For decades, the Rohingyas have been denied access to basic human rights such as safety, food, health and education. With systematic persecution against the Rohingyas, they were forced to leave their country of origin and take refuge in the camps in Cox's Bazar where 303,070 Rohingyas had already been staying.

Roughly 1.2 million documented and undocumented Rohingyas are now concentrated within choked sites in Ukhiya and Taknaf Upazilas of Cox’s Bazar District, putting immense pressure on the half a million Bangladeshi inhabitants who live there.

Besides, the high birth rate among the refugee population has been causing demographic imbalance and tension between “hosts versus the Rohingyas” in the area that also contributed to thinking about the temporary relocation plan. Needless to say, Bhashan Char provides much better opportunities for living than the Cox's Bazar camps. 

Is repatriation possible?

The present political context of Myanmar is undermining the spirit for repatriation. However, in finding a sustainable solution to the problem, there is no alternative to repatriate them to their homeland.

Before the latest influx of Rohingyas started in August 2017, Rohingyas were repatriated under the present military rule in 1978 and 1992-93. But, a single Rohingya is yet to be repatriated to Myanmar. Bangladesh and Myanmar are engaged bilaterally to ensure the repatriation process of the world's most persecuted refugee population. With intentional lack of earnestness from the Myanmar side, Rohingya repatriation is being interrupted and thus, the fate of the several hundred thousand Rohingyas is swinging in the air.

In the last United Nations General Assembly (UNGA) resolution – passed anonymously – on the situation of Rohingyas and other minorities in Myanmar, it is clearly stated to materialise the Bangladesh-Myanmar agreement on repatriation irrespective of the military ruling.

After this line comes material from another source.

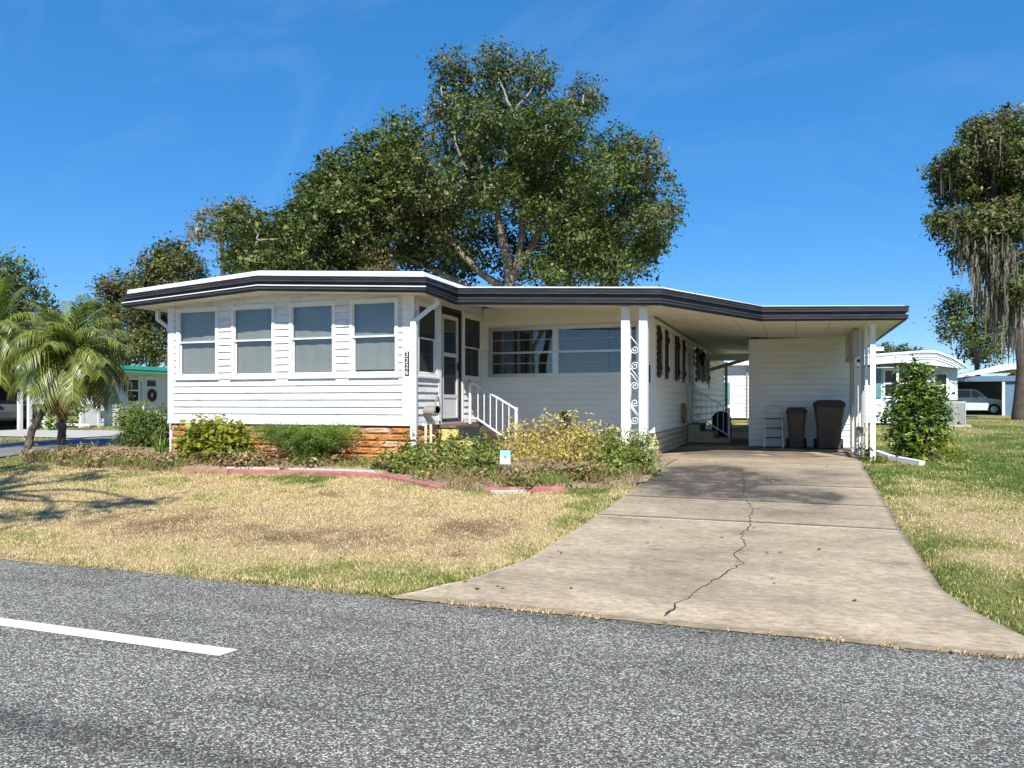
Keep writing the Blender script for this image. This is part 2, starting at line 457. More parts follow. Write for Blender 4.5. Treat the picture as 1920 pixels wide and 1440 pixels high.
# ------------------------------------------------------------------ builders
class MB:
    def __init__(self, tf=None):
        self.v, self.f, self.tf = [], [], tf
    def add(self, pts, faces):
        n = len(self.v)
        self.v += [tuple(self.tf(*p)) if self.tf else tuple(p) for p in pts]
        self.f += [tuple(i + n for i in f) for f in faces]
        return self
    def box(self, x0, x1, y0, y1, z0, z1):
        return self.add([(x0, y0, z0), (x1, y0, z0), (x1, y1, z0), (x0, y1, z0), (x0, y0, z1), (x1, y0, z1), (x1, y1, z1), (x0, y1, z1)],
                        [(0, 3, 2, 1), (4, 5, 6, 7), (0, 1, 5, 4), (1, 2, 6, 5), (2, 3, 7, 6), (3, 0, 4, 7)])
    def loft(self, rings, cap=True):
        n = len(rings[0])
        pts = [p for r in rings for p in r]
        fs = []
        for k in range(len(rings) - 1):
            for i in range(n):
                j = (i + 1) % n
                fs.append((k * n + i, k * n + j, (k + 1) * n + j, (k + 1) * n + i))
        if cap:
            fs.append(tuple(range(n))[::-1])
            fs.append(tuple((len(rings) - 1) * n + i for i in range(n)))
        return self.add(pts, fs)
    def tube(self, pts, radii, n=8):
        pts = [Vector(p) for p in pts]
        if not hasattr(radii, '__len__'):
            radii = [radii] * len(pts)
        rings = []
        prev = None
        for i, p in enumerate(pts):
            d = (pts[min(i + 1, len(pts) - 1)] - pts[max(i - 1, 0)])
            d = d.normalized() if d.length > 1e-9 else Vector((0, 0, 1))
            if prev is None:
                a = d.orthogonal().normalized()
            else:
                a = (prev - d * prev.dot(d))
                a = a.normalized() if a.length > 1e-6 else d.orthogonal().normalized()
            prev = a
            b = d.cross(a)
            rings.append([tuple(p + (a * math.cos(t) + b * math.sin(t)) * radii[i]) for t in [2 * math.pi * k / n for k in range(n)]])
        return self.loft(rings)
    def bar(self, p, q, w, h, up=(0, 0, 1)):
        p, q = Vector(p), Vector(q)
        d = (q - p).normalized()
        s = d.cross(Vector(up))
        s = s.normalized() if s.length > 1e-6 else Vector((1, 0, 0))
        u = s.cross(d).normalized()
        def ring(c):
            return [tuple(c + s * a * w / 2 + u * b * h / 2) for a, b in ((-1, -1), (1, -1), (1, 1), (-1, 1))]
        return self.loft([ring(p), ring(q)])
    def build(self, name, mat, parent=None, smooth=False, bevel=0.0):
        o = mesh_obj(name, self.v, self.f, mat, parent, smooth)
        if bevel > 0:
            md = o.modifiers.new('bevel', 'BEVEL')
            md.width = bevel
            md.segments = 2
            md.limit_method = 'ANGLE'
        return o

def origin_of(o):
    p = Vector((0, 0, 0))
    while o is not None:
        p += o.location
        o = o.parent
    return p

def mesh_obj(name, verts, faces, mat, parent=None, smooth=False):
    me = bpy.data.meshes.new(name)
    off = origin_of(parent) if parent else Vector((0, 0, 0))
    me.from_pydata([(v[0] - off.x, v[1] - off.y, v[2] - off.z) for v in verts], [], faces)
    bm = bmesh.new()
    bm.from_mesh(me)
    bmesh.ops.recalc_face_normals(bm, faces=bm.faces)
    bm.to_mesh(me)
    bm.free()
    if smooth:
        me.polygons.foreach_set('use_smooth', [True] * len(me.polygons))
    me.materials.append(mat)
    o = bpy.data.objects.new(name, me)
    COL.objects.link(o)
    o.parent = parent
    return o

def np_obj(name, verts, faces, mat, parent=None, attrs=None, smooth=False):
    """big meshes from numpy arrays; faces (n,k)"""
    me = bpy.data.meshes.new(name)
    off = origin_of(parent) if parent else Vector((0, 0, 0))
    verts = np.asarray(verts, dtype=np.float32) - np.array(off, dtype=np.float32)
    faces = np.asarray(faces, dtype=np.int32)
    nf, k = faces.shape
    me.vertices.add(len(verts))
    me.vertices.foreach_set('co', verts.ravel())
    me.loops.add(nf * k)
    me.loops.foreach_set('vertex_index', faces.ravel())
    me.polygons.add(nf)
    me.polygons.foreach_set('loop_start', np.arange(0, nf * k, k, dtype=np.int32))
    me.polygons.foreach_set('loop_total', np.full(nf, k, dtype=np.int32))
    if smooth:
        me.polygons.foreach_set('use_smooth', np.ones(nf, dtype=bool))
    me.update(calc_edges=True)
    for nm, val in (attrs or {}).items():
        a = me.attributes.new(nm, 'FLOAT', 'POINT')
        a.data.foreach_set('value', np.asarray(val, dtype=np.float32))
    me.materials.append(mat)
    o = bpy.data.objects.new(name, me)
    COL.objects.link(o)
    o.parent = parent
    return o

def thing(name, label, cat, loc=(0, 0, 0), group=None):
    o = bpy.data.objects.new(name, None)
    o.empty_display_size = 0.2
    o.location = loc
    COL.objects.link(o)
    return tag(o, label, cat, group)

def tag(o, label, cat, group=None, kind=None):
    o['label'] = label
    o['category'] = cat
    if group:
        o['group'] = group
    if kind:
        o['kind'] = kind
    return o

def struct(o):
    o['kind'] = 'structure'
    return o

def stuff(o):
    o['kind'] = 'stuff'
    return o

def vnoise(x, y, seed=0):
    x = np.asarray(x, dtype=np.float64); y = np.asarray(y, dtype=np.float64)
    xi = np.floor(x).astype(np.int64); yi = np.floor(y).astype(np.int64)
    fx = x - xi; fy = y - yi
    fx = fx * fx * (3 - 2 * fx); fy = fy * fy * (3 - 2 * fy)
    def h(a, b):
        n = (a * 374761393 + b * 668265263 + seed * 974634777) & 0x7fffffff
        n = ((n ^ (n >> 13)) * 1274126177) & 0x7fffffff
        return ((n ^ (n >> 16)) & 0xffff) / 65535.0
    return (h(xi, yi) * (1 - fx) + h(xi + 1, yi) * fx) * (1 - fy) + (h(xi, yi + 1) * (1 - fx) + h(xi + 1, yi + 1) * fx) * fy

def fbm(x, y, seed=0, o=4):
    s = 0; a = 0.5; t = 0
    for k in range(o):
        s = s + a * vnoise(x * 2 ** k, y * 2 ** k, seed + k); t += a; a *= 0.55
    return s / t
# ------------------------------------------------------------------ ground, roads, driveway
def G(y):
    return np.interp(y, [5.3, 5.46, 12.5, 18, 60, 150], [0.0, 0.03, 0.50, 0.54, 0.72, 0.8])

ROAD_Y = 5.46
DL = ([5.40, 5.62, 5.9, 6.6, 8.0, 9.75, 11.0, 13.0, 14.3, 14.62, 26], [-3.05, -2.80, -2.56, -2.28, -2.15, -2.06, -2.03, -2.12, -2.22, -2.43, -2.43])
DR = ([5.40, 5.74, 6.16, 6.62, 8.7, 13.2, 14.2, 18.4, 26], [1.72, 1.40, 1.21, 1.09, 1.05, 1.066, 1.15, 1.25, 1.25])
def drive_l(y): return np.interp(y, *DL)
def drive_r(y): return np.interp(y, *DR)

def green_map(x, y):
    x = np.asarray(x, float); y = np.asarray(y, float)
    n = fbm(x * 0.7, y * 0.9, 3)
    n2 = fbm(x * 2.3, y * 2.3, 9)
    left = 0.40 + (n - 0.5) * 0.62 + (n2 - 0.5) * 0.5
    left += 0.24 * np.clip((6.55 - y) / 0.85, 0, 1)
    left += 0.22 * np.exp(-(((x + 3.4) / 1.0) ** 2 + ((y - 5.9) / 0.5) ** 2))
    left -= 0.36 * np.exp(-(((x + 6.3) / 1.9) ** 2 + ((y - 6.9) / 0.55) ** 2))
    left += 0.2 * np.clip((y - 9.0) / 1.2, 0, 1) * (n2 > 0.45)
    left += 0.28 * np.clip((x + 2.9) / 0.5, 0, 1)
    right = 0.72 + (n - 0.5) * 0.6 + (n2 - 0.5) * 0.5
    right += 0.22 * np.clip((y - 10.5) / 3.0, 0, 1) * np.clip((x - 1.0) / 2, 0, 1)
    right -= 0.14 * np.exp(-(((x - 2.0) / 1.2) ** 2 + ((y - 9.2) / 1.4) ** 2))
    right += 0.12 * np.clip((1.5 - x) / 0.3, 0, 1)
    right -= 0.2 * np.exp(-((y - 30) / 6.0) ** 2)
    far = 0.72 + (n - 0.5) * 0.4
    v = np.where(x > -0.5, right, left)
    v = np.where((x < -13) | (y > 36), far, v)
    return np.clip(v, 0.02, 0.99)

def axis(parts):
    a = np.concatenate([np.arange(s, e, d) for s, e, d in parts])
    return a
gx = axis([(-400, -60, 40), (-60, -20, 4), (-20, 12, 0.16), (12, 40, 2.0), (40, 401, 40)])
gy = axis([(-200, -20, 30), (-20, 4.8, 2.0), (4.8, 17, 0.14), (17, 60, 1.5), (60, 120, 6), (120, 601, 40)])
GXX, GYY = np.meshgrid(gx, gy)
GZ = G(GYY) + (fbm(GXX * 1.3, GYY * 1.3, 21) - 0.5) * 0.05 * (GYY > 5.7) * (GYY < 40)
under = (GYY < 5.5) | ((GXX > drive_l(GYY) - 0.08) & (GXX < drive_r(GYY) + 0.08) & (GYY < 27)) | ((GXX < -15.25) & (GXX > -19.1) & (GYY < 120))
GZ = np.where(under, G(GYY) - 0.07, GZ)
GZ = np.where((GXX > -13.5) & (GXX < -2.3) & (GYY > 11.6) & (GYY < 33), 0.42, GZ)
nx, ny = len(gx), len(gy)
idx = np.arange(nx * ny).reshape(ny, nx)
gf = np.stack([idx[:-1, :-1].ravel(), idx[:-1, 1:].ravel(), idx[1:, 1:].ravel(), idx[1:, :-1].ravel()], 1)
ground = np_obj('ground', np.stack([GXX.ravel(), GYY.ravel(), GZ.ravel()], 1), gf, M['ground'], None, {'green': green_map(GXX, GYY).ravel()}, smooth=True)
struct(ground)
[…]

In the latest multilateral forums, the Prime Minister of Bangladesh, who is devoted to humanity and decided to take on the huge burden in 2017, is consistently urging the world community to take concrete actions to find a durable solution to the problem.

To be specific, likewise the massive humanitarian shelter of Rohingyas since August 2017, Bhashan Char has also proved to be a successful initiative of Bangladesh to stay beside the forcibly displaced Rohingya refugees. However, the Rohingya crisis has now become a poison boil for the country.

Everybody should understand that the relocation is a temporary alternative, not a permanent solution. The ultimate solution to the problem rests with ensuring the peaceful and dignified return of the Rohingyas to their homeland.

Shaikh Abdur Rahman is a research assistant at Central Foundation for International Strategic Studies based in Dhaka, Bangladesh.